While we can speak meaningfully of the Filipino missionaries in other countries, it is important to acknowledge as well the significant contribution of the Filipino clergy to the wider church.

A good number of bishops and priests coming from the Philippines have been entrusted with varied ecclesiastical ministries. More recently, Pope Francis has appointed Bicolano Bishop Adolfo Tito Yllana as Apostolic Nuncio to Australia. The Filipino-born Salesian priest Fr Pedro Baquero, SDB, and the Vincentian Fr Rolando Santos, CM are now bishops in Papua New Guinea.

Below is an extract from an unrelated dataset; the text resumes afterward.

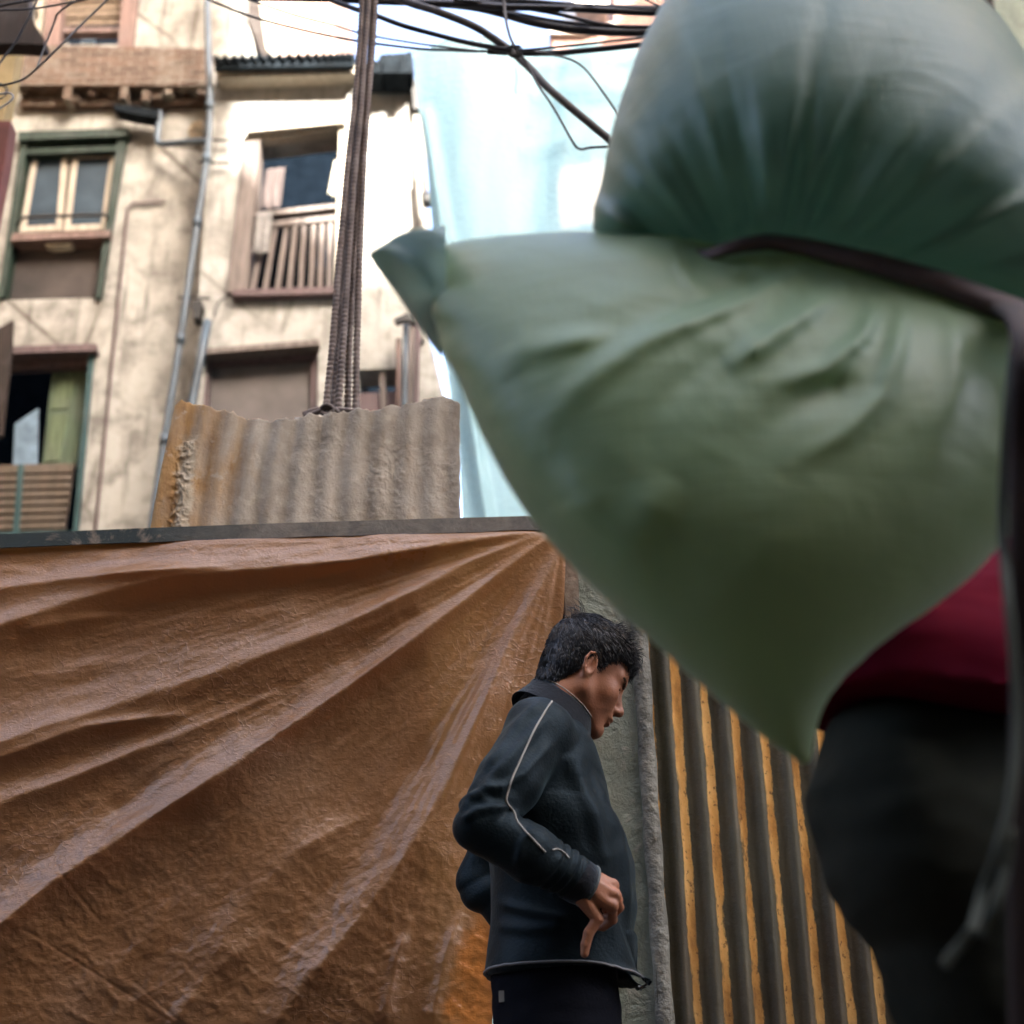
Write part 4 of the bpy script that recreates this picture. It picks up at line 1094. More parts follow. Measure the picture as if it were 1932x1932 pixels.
low = [(800, 466), (850, 458), (920, 447), (1010, 440), (1120, 436), (1250, 442), (1400, 446), (1600, 470), (1800, 520), (1960, 590), (2070, 720), (2060, 880), (1960, 940),
       (1886, 1004), (1840, 1058), (1790, 1102), (1700, 1166), (1620, 1232), (1572, 1290), (1548, 1345), (1536, 1400), (1526, 1440), (1500, 1432), (1440, 1384), (1350, 1302), (1240, 1202), (1130, 1098), (1020, 980),
       (950, 862), (884, 728), (835, 630), (806, 560), (790, 510)]
v1, f1 = puff(low, (1440, 830), 0.27, 0.20, disp_lower)
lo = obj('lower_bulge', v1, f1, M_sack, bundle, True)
upp = [(1118, 432), (1124, 390), (1138, 330), (1162, 232), (1196, 130), (1236, 46), (1290, -30), (1400, -78), (1560, -92), (1700, -66), (1800, -24), (1868, 26), (1912, 84), (1958, 170), (2010, 300),
       (2040, 450), (2010, 600), (1900, 590), (1780, 545), (1600, 506), (1450, 490), (1300, 492), (1210, 474), (1150, 458)]
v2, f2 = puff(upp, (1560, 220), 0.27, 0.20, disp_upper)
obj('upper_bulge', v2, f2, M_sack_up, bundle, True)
# gathered corner ("ear") of the cloth
vs = []; nx, ny = 40, 30
for i in range(nx):
    t = i / (nx - 1)
    cx_, cy_ = 697 + t * 150, 482 + t * 62
    top_ = np.interp(t, [0, .35, .62, 1], [482, 466, 456, 452]); bot_ = np.interp(t, [0, .3, .62, 1], [482, 530, 588, 650])
    dpt = 0.085 * t ** 0.7 + 0.001
    for k in range(ny):
        g = 2 * math.pi * k / ny
        y = (top_ + bot_) / 2 + math.cos(g) * (bot_ - top_) / 2
        wv = 1 + 0.12 * math.sin(5 * g + 6 * t) * min(1, 3 * t)
        P = U(697 + t * 140 + 12 * t * math.sin(g), y, YS - 0.03); P[1] -= math.sin(g) * dpt * wv; vs.append(P)
fs = [(i * ny + k, i * ny + (k + 1) % ny, (i + 1) * ny + (k + 1) % ny, (i + 1) * ny + k) for i in range(nx - 1) for k in range(ny)]
obj('gathered_corner', vs, fs, M_sack_up, bundle, True)  # same cloth; the darker teal paints in its shaded side
# tie band round the middle
T1 = BVHTree.FromPolygons([tuple(map(float, q)) for q in v1], f1); T2 = BVHTree.FromPolygons([tuple(map(float, q)) for q in v2], f2)
M_strap = plain('brown_strap', (0.12, 0.085, 0.082), 0.75, 0.35, 8, 0.003)
pts, rads = [], []
for px in np.linspace(1290, 1985, 46):
    py = float(strap_y(px)) + np.interp(px, [1290, 1500, 1985], [4, 12, 26])
    c = [q for q in (hit(T1, px, py), hit(T2, px, py), hit(T1, px, py + 30), hit(T2, px, py - 30)) if q is not None]
    y = min(q[1] for q in c) if c else YS - 0.2
    pts.append((px, py, y)); rads.append(np.interp(px, [1290, 1400, 1600, 1985], [9, 25, 36, 48]) / 1850.0)
ysm = np.convolve(np.pad([p[2] for p in pts], 5, mode='edge'), np.ones(11) / 11, 'valid')
pp = [U(p[0], p[1], y + 0.002 + 0.05 * max(0, 1 - i / 5.0)) for i, (p, y) in enumerate(zip(pts, ysm))]
MB().tube(pp, rads, 14, True, 0.55).build('tie_band', M_strap, bundle, True)
# the band end that hangs down the right side, and loose tape ends
x9, y9 = pts[-1][0], pts[-1][1]
hang = spline([pp[-6], U(1958, 640, 1.10), U(1956, 860, 1.12), U(1958, 1100, 1.15), U(1958, 1330, 1.18), U(1956, 1600, 1.2), U(1958, 1850, 1.22), U(1964, 2100, 1.24)], 6)
MB().tube(hang, [0.026] * len(hang), 12, True, 0.35).build('hanging_band', plain('dark_brown_band', (0.028, 0.017, 0.013), 0.8, 0.3), bundle, True)
M_tape = plain('pale_green_tape', (0.05, 0.058, 0.042), 0.8, 0.25, 8)
for pts_ in ([(1912, 660), (1903, 760), (1894, 900), (1892, 1010), (1902, 1130), (1914, 1260), (1920, 1370), (1908, 1500), (1884, 1600), (1856, 1680), (1834, 1760)],
             [(1908, 1560), (1897, 1640), (1876, 1712), (1856, 1770)], [(1834, 1752), (1818, 1776), (1792, 1806), (1780, 1822)]):
    q = spline([U(a, b, 1.135 + 0.01 * math.sin(a)) for a, b in pts_], 6)
    MB().tube(q, [0.0042] * len(q), 8, True, 0.25, up=(0.2, 1, 0)).build('loose_tape', M_tape, bundle, True)

# ================================================================== the porter (bent under the bundle, seen from behind)
por = thing('person', 'porter in maroon shirt and dark trousers walking bent under the green bundle', 'person', (0.60, 1.84, 0))
M_skin_d = plain('brown_skin', (0.24, 0.12, 0.075), 0.5, 0.15, 8)
B = Field((0.1, 1.3, -0.02), (1.25, 2.75, 1.75), 0.011)
hipL, hipR = (0.51, 1.80, 0.92), (0.69, 1.88, 0.92)
kneeL, kneeR = (0.60, 1.93, 0.50), (0.80, 2.02, 0.52)
ankL, ankR = (0.53, 1.84, 0.09), (0.82, 1.93, 0.09)
chest, neck, head = (0.79, 2.06, 1.30), (0.88, 2.22, 1.46), (0.94, 2.33, 1.52)
B.cone((0.60, 1.84, 0.96), chest, 0.10, 0.14, 0.05)
B.cone(hipL, hipR, 0.085, 0.085, 0.04)
for h_, k_, a_ in ((hipL, kneeL, ankL), (hipR, kneeR, ankR)):
    B.cone(h_, k_, 0.088, 0.058, 0.03); B.cone(k_, a_, 0.055, 0.038, 0.02)
    B.cone((a_[0], a_[1], 0.045), (a_[0] + 0.09, a_[1] + 0.13, 0.028), 0.042, 0.034, 0.02)
B.cone(chest, neck, 0.13, 0.06, 0.06); B.cone(neck, head, 0.058, 0.06, 0.03)
B.ell(head, (0.085, 0.10, 0.11), 0.02)
B.cone((head[0] + .03, head[1] + .06, head[2] - .06), (head[0] + .045, head[1] + .10, head[2] - .05), .04, .022, .03)
for s_ in (-1, 1):
    sh = np.array(chest) + np.array([0.16 * s_ * 0.85, -0.10 * s_, 0.06]); el = sh + np.array([0.10 + .05 * s_, 0.12, -0.20]); wr = np.array(head) + np.array([0.10 * s_ * .85, -0.06 * s_ + .06, 0.02])
    B.cone(chest, sh, 0.12, 0.07, 0.05); B.cone(sh, el, 0.062, 0.046, 0.02); B.cone(el, wr, 0.044, 0.03, 0.02)
    for q in range(4):
        b0 = wr + np.array([0.012 * (q - 1.5), 0.01, 0.03]); B.cone(wr, b0 + [0, 0, 0.02], 0.026, 0.013, 0.008); B.cone(b0 + [0, 0, .02], b0 + [-.02 * s_, -0.015, 0.055], 0.012, 0.009, 0.004)
    B.cone(wr, wr + np.array([-.03 * s_, 0.03, 0.02]), 0.02, 0.011, 0.006)
v, f = B.mesh(); obj('body', relax(v, f, 3), f, M_skin_d, por, True)
H = Field((0.7, 2.1, 1.35), (1.15, 2.6, 1.75), 0.011)
H.ell((head[0], head[1] - .015, head[2] + .015), (0.095, 0.108, 0.118), 0.01)
H.ell((head[0] + .05, head[1] + .13, head[2] - .07), (0.08, 0.09, 0.10), 0.01, 's')
v, f = H.mesh(); obj('hair', relax(v, f, 2), f, plain('black_hair_plain', (0.012, 0.011, 0.011), 0.6), por, True)
S = Field((0.25, 1.4, 0.85), (1.2, 2.5, 1.6), 0.010)
S.cone((0.585, 1.83, 1.02), chest, 0.185, 0.18, 0.06); S.cone(chest, (0.84, 2.14, 1.40), 0.17, 0.085, 0.06)
S.cone((0.475, 1.80, 1.00), (0.75, 1.90, 1.00), 0.130, 0.130, 0.05); S.cone((0.475, 1.80, 1.12), (0.75, 1.90, 1.12), 0.125, 0.125, 0.05)
for s_ in (-1, 1):
    sh = np.array(chest) + np.array([0.16 * s_ * 0.85, -0.10 * s_, 0.06]); el = sh + np.array([0.10 + .05 * s_, 0.12, -0.20])
    S.cone(chest, sh, 0.135, 0.085, 0.05); S.cone(sh, el, 0.080, 0.066, 0.02)
zh = 1.056
S.put(lambda x, y, z: (z - (zh + 0.012 * np.sin(x * 17 + 1) - 0.02 * np.clip(x - .62, 0, 1))), (0.1, 1.2, 0.7), (1.3, 2.7, zh + .06), 0.004, 's', 0.0)
v, f = S.mesh(); v = relax(v, f, 3)
N = vnormals(v, f); v = v + N * (0.010 * fbm(v[:, 0] * 7, v[:, 1] * 7, v[:, 2] * 16, 3, 3))[:, None]
m = Mat('maroon_shirt', 0.9, 0.05); m.color(m.ramp(m.noise(3, 4), [(0.3, (0.060, 0.002, 0.014)), (0.7, (0.115, 0.003, 0.010))]))
obj('shirt', v, f, m.m, por, True)
Tz = Field((0.2, 1.4, 0.05), (1.2, 2.4, 1.16), 0.011)
Tz.cone((0.478, 1.80, 0.97), (0.74, 1.89, 0.97), 0.108, 0.112, 0.05); Tz.cone(np.array(hipL) + [-.036, 0, -.03], np.array(hipR) + [.02, 0, -.03], 0.106, 0.112, 0.05)
for h_, k_, a_ in ((hipL, kneeL, ankL), (hipR, kneeR, ankR)):
    Tz.cone(np.array(h_) + [0, 0, -.02], k_, 0.106, 0.092, 0.03); Tz.cone(k_, np.array(a_) + [0, 0, .07], 0.092, 0.075, 0.03)
Tz.put(lambda x, y, z: z - 0.13 + 0 * x, (0, 1, 0), (1.4, 2.6, 0.2), 0.004, 's', 0.0)
v, f = Tz.mesh(); v = relax(v, f, 3); N = vnormals(v, f)
v = v + N * (0.012 * ridged(v[:, 0] * 5, v[:, 1] * 5, v[:, 2] * 9, 3, 13))[:, None]
m = Mat('dark_trousers', 0.95, 0.05); m.color(m.ramp(m.noise(4, 5), [(0.3, (0.016, 0.019, 0.015)), (0.7, (0.032, 0.034, 0.027))]))
obj('trousers', v, f, m.m, por, True)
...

The Archbishop of Manila, Luis Antonio Cardinal Tagle now serves as the first Filipino President of the world’s biggest charitable organization, the Caritas International. Archbishop Bernardito Cleopas Auza is a Filipino prelate from Bohol who works in the diplomatic service of the Holy See. He has been the Permanent Observer of the Holy See to the United Nations since 2014. On January 10, 2017, Pope Francis appointed Bishop Oscar Solís as the first Filipino prelate of Salt Lake City, Texas in the United States. He was installed on March 7, 2017.

Indeed, as the Philippine Bishops pointed out in announcing the nine-year observance of the Evangelization of the Philippines, the faith received by the Filipinos has a real challenge to the New Evangelization:

“In the face of a secularism which in some parts of our present world has itself become a kind of a ‘dominant religion,’ in the face of the reality of billions who live in our time and who have not truly encountered Jesus Christ nor heard of His Gospel, how challenged we are, how challenged we must be, to enter into the endeavor of the New Evangelization,” the bishops wrote. “We for whom Jesus has been and is truly the Way, the Truth and the Life—how can we not want and long and share Him with brothers and sisters around us who are yet to know and love Him, who are yet to receive the fullness of Life for which we have all been created, and without which their hearts will be ever restless—until they find Jesus and His heart which awaits them?”.